Question Date: 2013-04-10
Answer 1:

Great question! The sun is really hot: about 10 million degrees Celsius, but it is not the hottest star in the Universe! Some stars reach temperatures of 3 billion degrees. That’s 300 times hotter than the sun!


Answer 2:

The sun is actually "average" in terms of how hot and how big it is! There are many starts (blue and white stars, for instance) that burn hotter than the sun.


Answer 3:

The hottest stars are blue giants. For example, Eta Carinae is about 180 times the size (diameter) of our sun, and has a surface temperature of 40 000 degrees Celcius (72 000 F).

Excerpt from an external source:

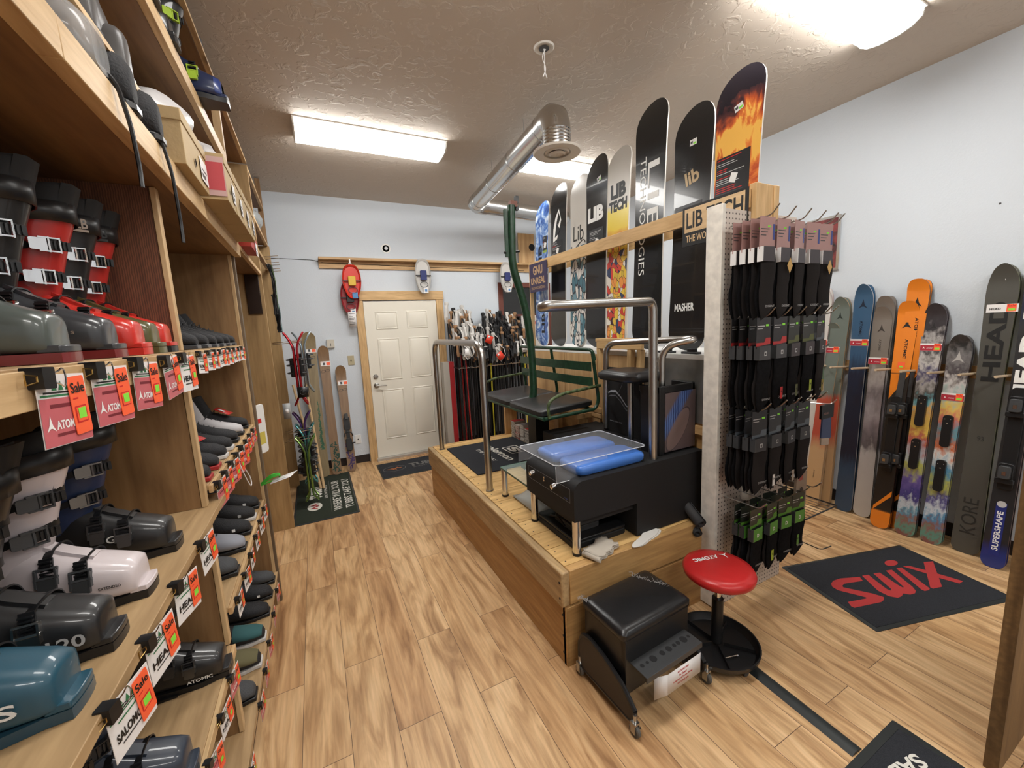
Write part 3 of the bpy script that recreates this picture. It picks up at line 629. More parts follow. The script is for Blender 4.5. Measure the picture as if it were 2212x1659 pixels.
mb = MB(); mb.box(-.195, -.17, -.125, .125, .18, .345, BLACK); mb.box(.17, .195, -.125, .125, .06, .345, BLACK); mb.box(-.195, .195, -.128, -.112, .10, .345, BLACK)
mb.box(-.195, .195, .112, .128, .05, .345, BLACK); mb.box(-.19, .19, -.12, .12, .085, .10, BLACK); mb.box(-.195, -.17, -.125, -.10, .02, .345, BLACK); mb.build('body', t, bevel=.003)
mb = MB(); mb.box(-.17, .17, -.215, -.125, .235, .240, GREY); mb.box(-.17, .17, -.219, -.213, .215, .24, GREY)
mb.build('tool_shelf', t, bevel=.001)
mb = MB()
for x, r in ((-.14, .009), (-.11, .007), (-.075, .016), (-.02, .012), (.02, .014), (.055, .009), (.08, .010), (.115, .017), (.148, .007)): mb.lathe([(r, 0), (r, .0006)], MATTE, T(x, -.165, .2402), 14)
mb.build('tool_hole', t)
for s_ in (-1, 1):
    mb = MB(); x = .218*s_
    P = [(-.19, .10), (-.19, .06), (-.17, .045), (.10, .045), (.135, .06), (.135, .16), (.11, .215), (.06, .225), (-.04, .20), (-.13, .16)]
    mb.poly(P, -.008, .008, M('dark_brown_panel', (.028, .022, .020), .45), T(x, 0, 0) @ FACE['+x']); mb.tube(bend([(x, a*1.04, b*1.03) for a, b in P] + [(x, P[0][0]*1.04, P[0][1]*1.03)], .02, 3), .011, BLACK, 8)
    mb.tube([(x, .02, .20), (x*.85, .02, .20)], .008, BLACK); mb.build('side_panel', t)
for sx in (-1, 1):
    for sy in (-1, 1):
        if (sx, sy) == (1, 1): pass
        mb = MB(); X = T(.225*sx, -.205 if sy < 0 else .135, 0)
        mb.lathe([(.001, -.009), (.022, -.009), (.026, -.005), (.026, .005), (.022, .009), (.001, .009)], M('grey_rubber_wheel', (.10, .095, .085), .6), X @ T(0, 0, .0265) @ FACE['+x'], 20)
        mb.box(-.013, -.0105, -.012, .012, .02, .062, STEEL, X); mb.box(.0105, .013, -.012, .012, .02, .062, STEEL, X); mb.box(-.013, .013, -.013, .013, .058, .066, STEEL, X); mb.tube([(0, 0, .062), (0, 0, .095)], .007, STEEL, 8, X)
        mb.box(.012, .03, -.006, .006, .018, .024, STEEL, X); mb.build('caster', t)
mb = MB(); mb.rect(-.105, .105, -.05, .045, PAPER, T(.05, -.222, .155) @ FACE['-y']); X = T(.05, -.2224, .155) @ FACE['-y']
for i, (tx, w_) in enumerate((('ADI DIXON\'S BEND', .07), ('The "Chamber"', .05), ('Long Loop 327 Boston Wheat', .12), ('OAK JUNE 2076', .07))): mb.text(tx, -.01, .026-.018*i, w_, .010, INKR, X)
mb.add([(-.105, -.05, 0), (-.105, .045, 0), (-.15, .03, -.03), (-.15, -.075, -.03)], [(0, 1, 2, 3)], PAPER, T(.05, -.222, .155) @ FACE['-y']); mb.build('paper_label', t, solid=.0005)

t = thing('round_stool', 'round red padded stool on a black post and dished tool tray', 'stool', (1.625, 1.155, 0), (0, 0, 0))
REDV = M('red_vinyl', (.50, .022, .022), .3, bump=.1, bscale=20)
mb = MB(); mb.lathe([(.001, .405), (.14, .405), (.156, .418), (.160, .438), (.152, .452), (.12, .459), (.001, .461)], REDV, None, 48); mb.build('seat', t, smooth=60)
mb = MB(); X = T(0, .0, .4606) @ R('Z', 166)
mb.text('ATOMIC', .02, -.065, .135, .026, WINK, X, bold=.03); mb.flat([(-.105, -.078), (-.088, -.063), (-.085, -.034), (-.080, -.062), (-.062, -.078), (-.083, -.071)], WINK, X, .0006); mb.build('lettering', t)
mb = MB(); mb.tube([(0, 0, .06), (0, 0, .29)], .026, BLACK, 16); mb.tube([(0, 0, .29), (0, 0, .405)], .014, CHROME, 12); mb.lathe([(.001, .385), (.05, .395), (.06, .406)], BLACK); mb.build('post', t)
mb = MB(); mb.lathe([(.001, .040), (.165, .040), (.178, .058), (.183, .072), (.190, .072), (.186, .050), (.17, .032), (.001, .030)], BLACK, None, 40); mb.build('tool_tray', t)
mb = MB()
for a in range(5): mb.box(.03, .165, -.002, .002, .041, .060, BLACK, R('Z', 72*a+20))
mb.build('tray_divider', t)
for a in range(5):
    X = R('Z', 72*a+50) @ T(.155, 0, 0)
    mb = MB(); mb.lathe([(.001, -.008), (.015, -.008), (.0165, 0), (.015, .008), (.001, .008)], GREY, X @ T(0, 0, .0165) @ FACE['+x'], 14); mb.tube([(0, 0, .018), (0, 0, .032)], .008, STEEL, 8, X); mb.build('caster', t)
for k, (x, y, l, a, lb) in enumerate(((-.11, .03, .06, 40, 'small chrome tool lying in the left of the stool tray'), (-.02, -.09, .07, -15, 'silver wrench lying at the front of the stool tray'), (.10, .07, .05, 70, 'short silver bolt standing in the back of the stool tray'))):
    mb = MB(); mb.tube([(-l/2, 0, 0), (l/2, 0, 0)], .004, CHROME, 8); mb.ball((l/2, 0, 0), .007, CHROME, 6); o = mb.build('hand_tool'); o.location = (1.625+x, 1.155+y, .0485); o.rotation_euler = (0, 0, math.radians(a)); tag(o, lb, 'hand tool', 'tools in the stool tray')
# ================================================================= printed / patterned materials
def zmat(name, stops, axis='Z', dist=.0, nscale=4, rough=.3, spec=.5, streak=None, coat=.3):
    """colour bands along one object axis, their borders torn by noise"""
    if name in MATS: return MATS[name]
    m, N, L, b = nt(name); tc = N.new('ShaderNodeTexCoord'); sp = N.new('ShaderNodeSeparateXYZ'); L.new(tc.outputs['Object'], sp.inputs[0])
    n = N.new('ShaderNodeTexNoise'); n.inputs['Scale'].default_value = nscale; n.inputs['Detail'].default_value = 6
    if streak:
        mp = N.new('ShaderNodeMapping'); mp.inputs['Scale'].default_value = streak; L.new(tc.outputs['Object'], mp.inputs[0]); L.new(mp.outputs[0], n.inputs[0])
    else: L.new(tc.outputs['Object'], n.inputs[0])
    s = N.new('ShaderNodeMath'); s.operation = 'SUBTRACT'; L.new(n.outputs['Fac'], s.inputs[0]); s.inputs[1].default_value = .5
    q = N.new('ShaderNodeMath'); q.operation = 'MULTIPLY_ADD'; L.new(s.outputs[0], q.inputs[0]); q.inputs[1].default_value = dist; L.new(sp.outputs[axis], q.inputs[2])
    e = N.new('ShaderNodeMapRange'); e.inputs['From Min'].default_value = stops[0][0]; e.inputs['From Max'].default_value = stops[-1][0]; L.new(q.outputs[0], e.inputs[0])
    k = stops[-1][0]-stops[0][0]
    r = ramp(N, [((z-stops[0][0])/k, c) for z, c in stops]); L.new(e.outputs[0], r.inputs[0]); L.new(r.outputs[0], b.inputs['Base Color'])
    b.inputs['Roughness'].default_value = rough; setin(b, 'Coat Weight', coat); MATS[name] = m; return m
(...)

(Our sun looks white from space, and has a surface temperature of 6000 C (10 000 F). More recently, in 2005 a star at the center of the Red Spider Nebula was found to have a temperature of 300 000 C (540,000 F). It's so hot that it doesn't glow blue, it actually glows X-ray...

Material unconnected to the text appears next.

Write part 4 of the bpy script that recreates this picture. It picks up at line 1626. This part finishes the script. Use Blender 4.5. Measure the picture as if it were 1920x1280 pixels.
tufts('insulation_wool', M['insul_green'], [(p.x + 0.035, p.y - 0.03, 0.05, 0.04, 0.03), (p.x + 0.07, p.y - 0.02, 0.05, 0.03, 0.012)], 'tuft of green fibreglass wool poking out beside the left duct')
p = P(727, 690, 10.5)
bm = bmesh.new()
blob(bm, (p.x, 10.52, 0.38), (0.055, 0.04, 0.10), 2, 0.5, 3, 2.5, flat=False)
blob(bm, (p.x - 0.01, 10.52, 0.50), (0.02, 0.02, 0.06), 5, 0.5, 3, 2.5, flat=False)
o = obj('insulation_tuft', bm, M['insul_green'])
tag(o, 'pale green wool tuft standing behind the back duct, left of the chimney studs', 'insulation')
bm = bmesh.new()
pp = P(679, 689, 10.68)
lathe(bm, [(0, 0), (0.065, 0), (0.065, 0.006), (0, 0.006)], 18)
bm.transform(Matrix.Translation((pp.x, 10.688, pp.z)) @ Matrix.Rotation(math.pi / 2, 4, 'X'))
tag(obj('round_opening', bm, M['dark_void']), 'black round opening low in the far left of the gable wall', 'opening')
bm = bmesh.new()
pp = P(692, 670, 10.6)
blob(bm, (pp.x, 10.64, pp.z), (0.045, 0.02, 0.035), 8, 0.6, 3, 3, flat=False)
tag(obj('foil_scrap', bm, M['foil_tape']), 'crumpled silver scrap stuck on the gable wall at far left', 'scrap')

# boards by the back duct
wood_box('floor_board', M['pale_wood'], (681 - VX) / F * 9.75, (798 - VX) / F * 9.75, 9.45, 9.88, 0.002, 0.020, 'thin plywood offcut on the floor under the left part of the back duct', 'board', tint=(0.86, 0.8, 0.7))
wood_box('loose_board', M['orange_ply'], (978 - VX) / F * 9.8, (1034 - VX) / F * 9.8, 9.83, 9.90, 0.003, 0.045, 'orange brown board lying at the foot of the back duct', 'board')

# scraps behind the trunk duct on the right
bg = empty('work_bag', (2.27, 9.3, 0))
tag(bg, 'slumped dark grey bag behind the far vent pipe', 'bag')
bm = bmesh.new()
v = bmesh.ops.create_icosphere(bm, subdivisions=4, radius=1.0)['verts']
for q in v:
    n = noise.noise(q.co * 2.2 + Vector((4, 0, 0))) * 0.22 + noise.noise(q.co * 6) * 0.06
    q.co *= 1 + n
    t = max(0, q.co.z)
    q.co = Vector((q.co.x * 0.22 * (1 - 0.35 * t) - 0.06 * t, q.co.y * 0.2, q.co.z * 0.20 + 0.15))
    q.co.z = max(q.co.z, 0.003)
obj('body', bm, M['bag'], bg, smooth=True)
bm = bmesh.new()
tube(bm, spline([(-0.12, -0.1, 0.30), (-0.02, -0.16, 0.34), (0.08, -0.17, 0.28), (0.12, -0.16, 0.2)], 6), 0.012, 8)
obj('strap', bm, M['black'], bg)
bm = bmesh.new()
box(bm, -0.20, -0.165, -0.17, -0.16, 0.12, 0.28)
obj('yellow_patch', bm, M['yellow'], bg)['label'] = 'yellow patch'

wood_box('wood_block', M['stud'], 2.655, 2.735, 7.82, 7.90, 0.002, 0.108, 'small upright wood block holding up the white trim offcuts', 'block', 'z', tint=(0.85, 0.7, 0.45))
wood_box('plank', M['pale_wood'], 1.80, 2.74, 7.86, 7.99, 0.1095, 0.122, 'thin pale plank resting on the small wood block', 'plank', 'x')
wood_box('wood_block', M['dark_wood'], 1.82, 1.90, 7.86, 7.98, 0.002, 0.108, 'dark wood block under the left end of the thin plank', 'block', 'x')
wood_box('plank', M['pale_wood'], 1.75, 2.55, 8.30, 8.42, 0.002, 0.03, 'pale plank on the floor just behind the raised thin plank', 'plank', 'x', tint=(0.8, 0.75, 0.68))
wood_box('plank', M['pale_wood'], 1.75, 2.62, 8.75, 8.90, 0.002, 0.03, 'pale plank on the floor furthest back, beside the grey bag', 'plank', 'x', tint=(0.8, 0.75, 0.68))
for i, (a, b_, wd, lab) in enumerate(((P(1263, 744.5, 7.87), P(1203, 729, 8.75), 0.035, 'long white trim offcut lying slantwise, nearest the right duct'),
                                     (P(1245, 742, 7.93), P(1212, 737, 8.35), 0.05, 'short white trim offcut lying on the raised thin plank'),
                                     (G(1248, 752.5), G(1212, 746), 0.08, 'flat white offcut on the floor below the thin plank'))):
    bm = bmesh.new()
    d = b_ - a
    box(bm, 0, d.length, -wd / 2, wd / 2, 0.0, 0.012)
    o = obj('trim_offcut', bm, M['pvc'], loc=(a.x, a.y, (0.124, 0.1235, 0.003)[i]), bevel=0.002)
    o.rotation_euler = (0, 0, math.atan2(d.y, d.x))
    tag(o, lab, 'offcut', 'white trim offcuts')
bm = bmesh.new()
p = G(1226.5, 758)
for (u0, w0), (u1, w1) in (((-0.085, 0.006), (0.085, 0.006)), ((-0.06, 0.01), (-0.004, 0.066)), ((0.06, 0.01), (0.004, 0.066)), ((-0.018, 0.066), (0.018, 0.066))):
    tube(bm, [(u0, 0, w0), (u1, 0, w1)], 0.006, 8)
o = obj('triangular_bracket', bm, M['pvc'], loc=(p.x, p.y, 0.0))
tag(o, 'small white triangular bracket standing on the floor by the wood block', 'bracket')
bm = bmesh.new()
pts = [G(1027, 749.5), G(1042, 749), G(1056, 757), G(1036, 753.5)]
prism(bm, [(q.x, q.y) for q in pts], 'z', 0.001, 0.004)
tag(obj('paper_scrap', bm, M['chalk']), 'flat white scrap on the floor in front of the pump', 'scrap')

(X-ray isn't a color, obviously, but the energy of the emitted light is so high that it's invisible, and largely in the same energy as X-rays)


Answer 4:

No, the sun has a pretty average temperature for a star: there are much hotter stars, and there are much cooler stars as well.


Answer 5:

Did you know that the color of a star is related to its temperature? If a star looks red, that means its surface temperature is approximately 2,500 Kelvin (where Kelvin is another system to talk about temperature like Fahrenheit or Celcius). Our Sun, which is a white star, is about 6,000 Kelvin. That´s hot, right! But the hottest stars are the blue stars. When a star gets above 10,000 Kelvin it´s surface appears blue to our eyes. And the hottest stars are the very big blue stars, which we call blue hypergiants. These stars are more than 100 times larger than the Sun. On example of one of these very big, very hot stars is the star Eta Carinae which is about 7,500 light years away from the Sun. Eta Carinae is more than 180 times larger the Sun and its surface temperature is around 40,000 Kelvin. That´s 72,000 degrees Fahrenheit (and for comparison, your body temperature is 98.6 degrees Fahrenheit... so 72,000 is very very hot!!